Q. 人事考課の導入でよくある課題は何ですか?

A. 人事考課の導入における課題としては、評価基準の設定が難しく、公正さを保つことが大変であることや、従業員の納得感を得ることが難しいことが挙げられます。また、評価者のスキルも重要な要素です。

Q. 人事考課が会社全体に与える影響はどのようなものがありますか?

A. 人事考課は、社員のモチベーション向上や企業の目標達成に寄与する可能性が高いです。また、適切な人材育成や配置にもつながり、組織全体のパフォーマンス向上に貢献することがあります。

Q. 人事考課における公平な評価を実現する方法はありますか?

A. 公平な評価を実現するためには、具体的な事実に基づいた評価を行い、上司が偏りなく評価するスキルを持つことが重要です。また、評価基準を事前に明確にし、全従業員に対して一貫した適用が必要です。

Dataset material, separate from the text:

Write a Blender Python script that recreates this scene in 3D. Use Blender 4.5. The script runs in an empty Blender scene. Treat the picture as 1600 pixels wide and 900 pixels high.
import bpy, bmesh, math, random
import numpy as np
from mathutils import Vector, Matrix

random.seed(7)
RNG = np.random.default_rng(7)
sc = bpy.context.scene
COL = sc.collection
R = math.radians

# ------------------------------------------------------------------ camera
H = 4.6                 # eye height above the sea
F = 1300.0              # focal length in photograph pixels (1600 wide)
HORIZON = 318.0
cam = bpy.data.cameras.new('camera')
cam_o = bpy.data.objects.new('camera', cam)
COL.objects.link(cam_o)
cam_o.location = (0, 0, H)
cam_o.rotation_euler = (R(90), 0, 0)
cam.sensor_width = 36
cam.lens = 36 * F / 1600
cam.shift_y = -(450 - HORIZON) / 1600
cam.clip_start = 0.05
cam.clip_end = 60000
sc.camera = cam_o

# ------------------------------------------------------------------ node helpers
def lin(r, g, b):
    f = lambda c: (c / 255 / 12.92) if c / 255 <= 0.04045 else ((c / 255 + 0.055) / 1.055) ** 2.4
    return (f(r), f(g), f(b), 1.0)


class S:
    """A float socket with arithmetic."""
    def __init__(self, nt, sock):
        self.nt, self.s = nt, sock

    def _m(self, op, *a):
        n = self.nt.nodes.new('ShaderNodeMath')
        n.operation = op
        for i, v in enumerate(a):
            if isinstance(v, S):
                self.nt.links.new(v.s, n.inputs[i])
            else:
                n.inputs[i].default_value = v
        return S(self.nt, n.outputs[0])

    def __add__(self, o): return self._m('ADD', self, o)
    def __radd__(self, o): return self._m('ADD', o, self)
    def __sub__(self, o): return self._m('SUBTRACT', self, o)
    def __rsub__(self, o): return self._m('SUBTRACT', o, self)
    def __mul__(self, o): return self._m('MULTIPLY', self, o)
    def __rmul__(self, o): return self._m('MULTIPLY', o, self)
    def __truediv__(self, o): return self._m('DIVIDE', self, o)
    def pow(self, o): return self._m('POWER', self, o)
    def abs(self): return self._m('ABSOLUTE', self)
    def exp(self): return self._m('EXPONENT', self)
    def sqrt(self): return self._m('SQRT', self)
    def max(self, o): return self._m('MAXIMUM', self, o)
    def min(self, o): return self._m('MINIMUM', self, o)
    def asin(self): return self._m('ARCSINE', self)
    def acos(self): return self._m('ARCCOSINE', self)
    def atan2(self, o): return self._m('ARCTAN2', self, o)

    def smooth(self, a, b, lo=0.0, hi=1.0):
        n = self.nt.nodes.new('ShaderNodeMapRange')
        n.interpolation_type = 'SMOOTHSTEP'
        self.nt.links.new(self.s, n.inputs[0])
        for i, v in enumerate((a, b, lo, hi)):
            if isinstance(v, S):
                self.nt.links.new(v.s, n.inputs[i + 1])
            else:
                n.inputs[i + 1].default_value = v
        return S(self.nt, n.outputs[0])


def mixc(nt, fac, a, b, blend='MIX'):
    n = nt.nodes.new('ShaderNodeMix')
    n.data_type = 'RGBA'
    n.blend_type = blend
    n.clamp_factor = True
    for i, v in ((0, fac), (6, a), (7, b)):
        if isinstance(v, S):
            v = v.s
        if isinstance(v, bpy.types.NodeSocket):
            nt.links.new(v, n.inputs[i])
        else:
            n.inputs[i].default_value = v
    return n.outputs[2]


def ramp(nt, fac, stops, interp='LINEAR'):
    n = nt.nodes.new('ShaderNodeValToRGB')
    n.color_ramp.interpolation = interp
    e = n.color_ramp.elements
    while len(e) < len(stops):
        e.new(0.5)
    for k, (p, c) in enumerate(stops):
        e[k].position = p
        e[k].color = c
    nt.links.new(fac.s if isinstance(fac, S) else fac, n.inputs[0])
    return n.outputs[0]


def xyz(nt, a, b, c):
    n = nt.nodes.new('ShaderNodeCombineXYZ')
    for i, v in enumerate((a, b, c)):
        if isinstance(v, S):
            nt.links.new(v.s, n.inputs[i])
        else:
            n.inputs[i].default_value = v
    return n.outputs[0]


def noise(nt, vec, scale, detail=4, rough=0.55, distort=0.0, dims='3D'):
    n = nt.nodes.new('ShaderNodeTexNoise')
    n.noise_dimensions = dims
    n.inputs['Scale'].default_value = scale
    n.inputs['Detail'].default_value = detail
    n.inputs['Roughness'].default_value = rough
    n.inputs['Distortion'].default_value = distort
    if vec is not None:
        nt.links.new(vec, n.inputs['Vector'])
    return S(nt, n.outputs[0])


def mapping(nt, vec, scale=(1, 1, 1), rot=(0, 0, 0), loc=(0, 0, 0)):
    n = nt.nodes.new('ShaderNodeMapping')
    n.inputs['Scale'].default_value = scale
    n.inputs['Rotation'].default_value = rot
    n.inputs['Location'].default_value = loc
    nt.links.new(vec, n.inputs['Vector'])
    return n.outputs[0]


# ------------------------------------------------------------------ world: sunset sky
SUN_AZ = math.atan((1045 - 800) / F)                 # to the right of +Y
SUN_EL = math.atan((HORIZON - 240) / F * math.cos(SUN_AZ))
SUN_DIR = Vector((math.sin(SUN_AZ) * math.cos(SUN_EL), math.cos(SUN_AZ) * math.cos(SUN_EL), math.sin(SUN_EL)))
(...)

Q. 人事考課の結果はどのようにフィードバックされるべきですか?

A. 人事考課の結果は、具体的な行動に基づいたフィードバックが理想的です。評価の根拠を明示し、次の目標に向けたアドバイスを提供することで、社員の成長を促すことが期待されます。

Q. 人事考課の結果をどのように昇給や昇進に反映させるべきですか?

A. 人事考課の結果は、昇給や昇進の根拠として用いられます。具体的な基準を設けることで、評価と報酬の連動性を高めることが重要です。


まとめ

本記事では、人事考課の基本から、メリットとデメリット、実施方法、効率化ツールなどの情報を一挙に解説しました。

人事考課とは、従業員の業績と行動を評価し、組織の目標達成に貢献する従業員の成長と発展を促すシステムです。

時代と共に進化し続ける人事考課は、今日でも多くの組織でその価値を認められています。

このプロセスは、明確な目標設定、公正な評価、そして効果的なフィードバックによって、従業員と組織双方の成長を促進します。

また、評価手法の選定からフィードバックの提供方法に至るまで、人事考課の成功には様々な要素が関与しています。

人事考課を効率化するツールを導入などすることで、この複雑なプロセスを簡素化し、より一貫性と正確性をもたらす一方で、評価の主観性やコミュニケーションの障壁などの課題に対処するためには、適切な対策と定期的なプロセスの見直しが求められます。

人事考課は、組織の文化と戦略に深く根ざした活動であり、その効果的な実施が従業員のモチベーション向上、職務能力の強化、そして組織の効率性の向上に直結します。

適切なツールと手法を選択し、全員が納得のいく透明な評価システムを構築することで、人事考課の真の価値を引き出すことが可能です。

個人と組織成長の両立を図りたい方は、これを機に見直してみてはいかがでしょうか。